The former Yorkshire chairmen Richard Hutton and Robin Smith have been heavily criticised for, respectively, failing to co-operate with the Professional Cricketers’ Association’s initial investigation into the racist abuse described by Azeem Rafiq, and for holding up progress.

In a meeting of the the digital, culture, media and sport select committee Julian Metherell, the PCA’s non-executive chairman, accused Hutton, who resigned as Yorkshire’s chairman last November, of failing to respond to repeated attempts to make contact before eventually providing “nothing that was in any way helpful”.

Meanwhile an interview with the Yorkshire Post given last week by Smith, who was chairman between 2002 and 2005 and again between 2018 and 2020, in which Lord Patel’s appointment as chair last year and his subsequent reforms were dismissed as “not valid”, was described as “abhorrent and totally obstructive”.

The PCA had been called to defend their record after Rafiq described their initial response to his accusations as “incredibly inept”. Rob Lynch, their chief executive, admitted that “in this dispute with Yorkshire we did not meet the standards we would have wished to”, and said the organisation had since apologised to Rafiq.
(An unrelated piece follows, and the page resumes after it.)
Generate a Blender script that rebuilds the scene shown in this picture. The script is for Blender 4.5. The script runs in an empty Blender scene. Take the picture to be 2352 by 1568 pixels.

Metherell detailed his contact with Yorkshire over Rafiq’s allegations. “I personally tried to contact Mr Hutton on a number of occasions, both by email and telephone, and those calls and those emails went unanswered until I sent a note to Mr Hutton to say we were under increasing pressure to comment and we would be forced to go public and say Yorkshire were not returning any of our calls,” he said. “Mr Hutton did then get back to me, but nothing we received from Yorkshire at that time was in any way helpful.